In practical production, to avoid post-welding cracking, the welding-repaired zone usually cools down at a much lower speed (due to air cooling instead of forced wind cooling). The low cooling speed, together with the stabilizing effect by Ni, makes the formed reticular austenite on the weld fusion line stable after cooling down. This is why reticular retained austenite formed on the weld fusion line and induced FMPI in 06Cr13Ni4Mo welding-repaired zones.

5. Conclusions

Inspired by FMPI, a novel reticular phase distributed along the boundaries of martensitic clusters was found on the weld fusion line of 06Cr13Ni4Mo. In terms of its influence on FMPT result and mechanical properties of the welding repaired zone, the following conclusions can be drawn:

(1)

The reticular phase on the weld fusion line was induced by the thermal effect of welding on the base metal.

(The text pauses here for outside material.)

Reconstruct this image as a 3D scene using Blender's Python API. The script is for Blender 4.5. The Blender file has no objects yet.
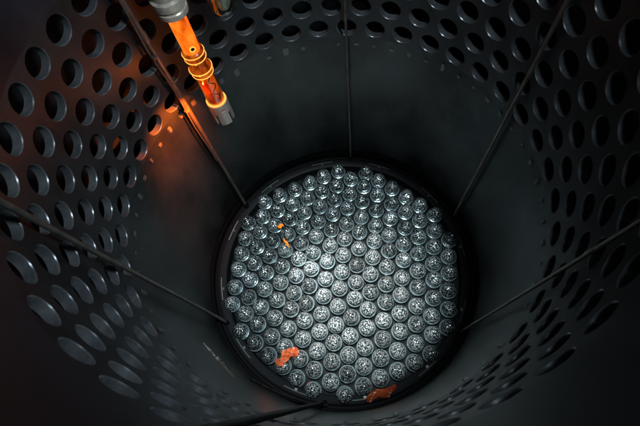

It is one kind of retained austenite.

(2)

Due to its non-ferromagnetic nature, reticular austenite induces FMPI on the weld fusion line of 06Cr13Ni4Mo.

(3)

Though reticular retained austenite decreases the mechanical properties of the welding-repaired zone, the yield strength σ_0.2, tensile strength σ_b, elongation to failure ε_f, and microhardness of the welding joint are 571 MPa, 752 MPa, 18.6%, and 279 MPa, respectively, and still exceed the required values in related standard specifications.

(4)

06Cr13Ni4Mo welding-repaired zones showing FMPI induced by reticular retained austenite should not be judged to be unqualified. This special case of reticular retained austenite-induced FMPI should be taken into consideration when performing FMPT on 06Cr13Ni4Mo welding-repaired zones.